* Exercise objective *
Restate, word for word, all of the material shown below.

* Dataset section *
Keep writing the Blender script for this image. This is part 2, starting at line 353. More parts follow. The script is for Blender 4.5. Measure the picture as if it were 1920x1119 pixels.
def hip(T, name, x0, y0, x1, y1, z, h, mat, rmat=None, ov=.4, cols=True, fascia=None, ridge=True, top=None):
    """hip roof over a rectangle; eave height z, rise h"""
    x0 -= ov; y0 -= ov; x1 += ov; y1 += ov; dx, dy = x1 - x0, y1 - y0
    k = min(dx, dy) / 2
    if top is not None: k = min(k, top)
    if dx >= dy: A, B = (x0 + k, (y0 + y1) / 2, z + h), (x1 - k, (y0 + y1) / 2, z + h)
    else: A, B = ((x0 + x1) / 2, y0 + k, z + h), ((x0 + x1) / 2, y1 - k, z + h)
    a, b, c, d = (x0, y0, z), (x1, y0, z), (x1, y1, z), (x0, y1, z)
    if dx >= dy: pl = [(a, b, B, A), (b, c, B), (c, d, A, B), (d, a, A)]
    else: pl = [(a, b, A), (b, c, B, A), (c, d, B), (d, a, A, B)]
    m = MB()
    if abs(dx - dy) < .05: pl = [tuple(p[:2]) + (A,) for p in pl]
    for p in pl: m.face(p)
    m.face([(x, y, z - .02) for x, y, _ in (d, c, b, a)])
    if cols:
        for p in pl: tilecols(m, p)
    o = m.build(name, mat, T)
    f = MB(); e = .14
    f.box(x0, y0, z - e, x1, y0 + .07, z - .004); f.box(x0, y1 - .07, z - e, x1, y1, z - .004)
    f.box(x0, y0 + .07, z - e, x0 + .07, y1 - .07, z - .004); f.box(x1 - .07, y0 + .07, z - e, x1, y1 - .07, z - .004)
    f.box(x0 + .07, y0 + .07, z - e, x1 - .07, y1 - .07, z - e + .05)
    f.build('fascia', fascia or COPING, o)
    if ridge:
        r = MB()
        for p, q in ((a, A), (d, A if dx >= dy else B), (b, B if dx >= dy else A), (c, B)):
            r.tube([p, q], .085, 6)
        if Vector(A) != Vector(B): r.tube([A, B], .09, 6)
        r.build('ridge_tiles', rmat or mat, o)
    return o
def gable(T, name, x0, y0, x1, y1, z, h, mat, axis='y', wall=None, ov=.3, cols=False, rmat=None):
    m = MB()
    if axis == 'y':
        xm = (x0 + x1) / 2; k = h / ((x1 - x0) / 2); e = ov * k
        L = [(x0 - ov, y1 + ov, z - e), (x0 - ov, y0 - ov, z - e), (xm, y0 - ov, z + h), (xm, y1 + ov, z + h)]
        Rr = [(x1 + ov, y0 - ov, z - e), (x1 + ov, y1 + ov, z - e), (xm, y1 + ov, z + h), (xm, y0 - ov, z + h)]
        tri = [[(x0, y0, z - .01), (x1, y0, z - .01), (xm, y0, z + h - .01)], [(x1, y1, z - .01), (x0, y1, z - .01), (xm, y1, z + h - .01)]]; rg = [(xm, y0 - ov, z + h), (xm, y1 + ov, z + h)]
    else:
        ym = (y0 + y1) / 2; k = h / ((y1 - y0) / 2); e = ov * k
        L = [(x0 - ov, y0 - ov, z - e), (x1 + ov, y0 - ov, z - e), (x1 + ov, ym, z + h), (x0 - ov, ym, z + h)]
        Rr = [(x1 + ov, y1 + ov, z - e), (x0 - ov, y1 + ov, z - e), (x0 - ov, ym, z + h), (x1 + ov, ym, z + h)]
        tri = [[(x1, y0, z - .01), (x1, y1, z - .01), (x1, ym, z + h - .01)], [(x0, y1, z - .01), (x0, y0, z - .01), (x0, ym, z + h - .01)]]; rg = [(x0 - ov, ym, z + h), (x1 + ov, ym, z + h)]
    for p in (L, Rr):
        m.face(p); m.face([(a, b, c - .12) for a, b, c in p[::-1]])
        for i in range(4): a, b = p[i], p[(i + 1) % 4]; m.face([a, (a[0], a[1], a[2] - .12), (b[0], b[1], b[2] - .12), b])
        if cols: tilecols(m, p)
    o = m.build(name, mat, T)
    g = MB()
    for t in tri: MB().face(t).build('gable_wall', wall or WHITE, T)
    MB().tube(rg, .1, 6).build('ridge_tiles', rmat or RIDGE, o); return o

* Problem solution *
Keep writing the Blender script for this image. This is part 2, starting at line 353. More parts follow. The script is for Blender 4.5. Measure the picture as if it were 1920x1119 pixels.
def hip(T, name, x0, y0, x1, y1, z, h, mat, rmat=None, ov=.4, cols=True, fascia=None, ridge=True, top=None):
    """hip roof over a rectangle; eave height z, rise h"""
    x0 -= ov; y0 -= ov; x1 += ov; y1 += ov; dx, dy = x1 - x0, y1 - y0
    k = min(dx, dy) / 2
    if top is not None: k = min(k, top)
    if dx >= dy: A, B = (x0 + k, (y0 + y1) / 2, z + h), (x1 - k, (y0 + y1) / 2, z + h)
    else: A, B = ((x0 + x1) / 2, y0 + k, z + h), ((x0 + x1) / 2, y1 - k, z + h)
    a, b, c, d = (x0, y0, z), (x1, y0, z), (x1, y1, z), (x0, y1, z)
    if dx >= dy: pl = [(a, b, B, A), (b, c, B), (c, d, A, B), (d, a, A)]
    else: pl = [(a, b, A), (b, c, B, A), (c, d, B), (d, a, A, B)]
    m = MB()
    if abs(dx - dy) < .05: pl = [tuple(p[:2]) + (A,) for p in pl]
    for p in pl: m.face(p)
    m.face([(x, y, z - .02) for x, y, _ in (d, c, b, a)])
    if cols:
        for p in pl: tilecols(m, p)
    o = m.build(name, mat, T)
    f = MB(); e = .14
    f.box(x0, y0, z - e, x1, y0 + .07, z - .004); f.box(x0, y1 - .07, z - e, x1, y1, z - .004)
    f.box(x0, y0 + .07, z - e, x0 + .07, y1 - .07, z - .004); f.box(x1 - .07, y0 + .07, z - e, x1, y1 - .07, z - .004)
    f.box(x0 + .07, y0 + .07, z - e, x1 - .07, y1 - .07, z - e + .05)
    f.build('fascia', fascia or COPING, o)
    if ridge:
        r = MB()
        for p, q in ((a, A), (d, A if dx >= dy else B), (b, B if dx >= dy else A), (c, B)):
            r.tube([p, q], .085, 6)
        if Vector(A) != Vector(B): r.tube([A, B], .09, 6)
        r.build('ridge_tiles', rmat or mat, o)
    return o
def gable(T, name, x0, y0, x1, y1, z, h, mat, axis='y', wall=None, ov=.3, cols=False, rmat=None):
    m = MB()
    if axis == 'y':
        xm = (x0 + x1) / 2; k = h / ((x1 - x0) / 2); e = ov * k
        L = [(x0 - ov, y1 + ov, z - e), (x0 - ov, y0 - ov, z - e), (xm, y0 - ov, z + h), (xm, y1 + ov, z + h)]
        Rr = [(x1 + ov, y0 - ov, z - e), (x1 + ov, y1 + ov, z - e), (xm, y1 + ov, z + h), (xm, y0 - ov, z + h)]
        tri = [[(x0, y0, z - .01), (x1, y0, z - .01), (xm, y0, z + h - .01)], [(x1, y1, z - .01), (x0, y1, z - .01), (xm, y1, z + h - .01)]]; rg = [(xm, y0 - ov, z + h), (xm, y1 + ov, z + h)]
    else:
        ym = (y0 + y1) / 2; k = h / ((y1 - y0) / 2); e = ov * k
        L = [(x0 - ov, y0 - ov, z - e), (x1 + ov, y0 - ov, z - e), (x1 + ov, ym, z + h), (x0 - ov, ym, z + h)]
        Rr = [(x1 + ov, y1 + ov, z - e), (x0 - ov, y1 + ov, z - e), (x0 - ov, ym, z + h), (x1 + ov, ym, z + h)]
        tri = [[(x1, y0, z - .01), (x1, y1, z - .01), (x1, ym, z + h - .01)], [(x0, y1, z - .01), (x0, y0, z - .01), (x0, ym, z + h - .01)]]; rg = [(x0 - ov, ym, z + h), (x1 + ov, ym, z + h)]
    for p in (L, Rr):
        m.face(p); m.face([(a, b, c - .12) for a, b, c in p[::-1]])
        for i in range(4): a, b = p[i], p[(i + 1) % 4]; m.face([a, (a[0], a[1], a[2] - .12), (b[0], b[1], b[2] - .12), b])
        if cols: tilecols(m, p)
    o = m.build(name, mat, T)
    g = MB()
    for t in tri: MB().face(t).build('gable_wall', wall or WHITE, T)
    MB().tube(rg, .1, 6).build('ridge_tiles', rmat or RIDGE, o); return o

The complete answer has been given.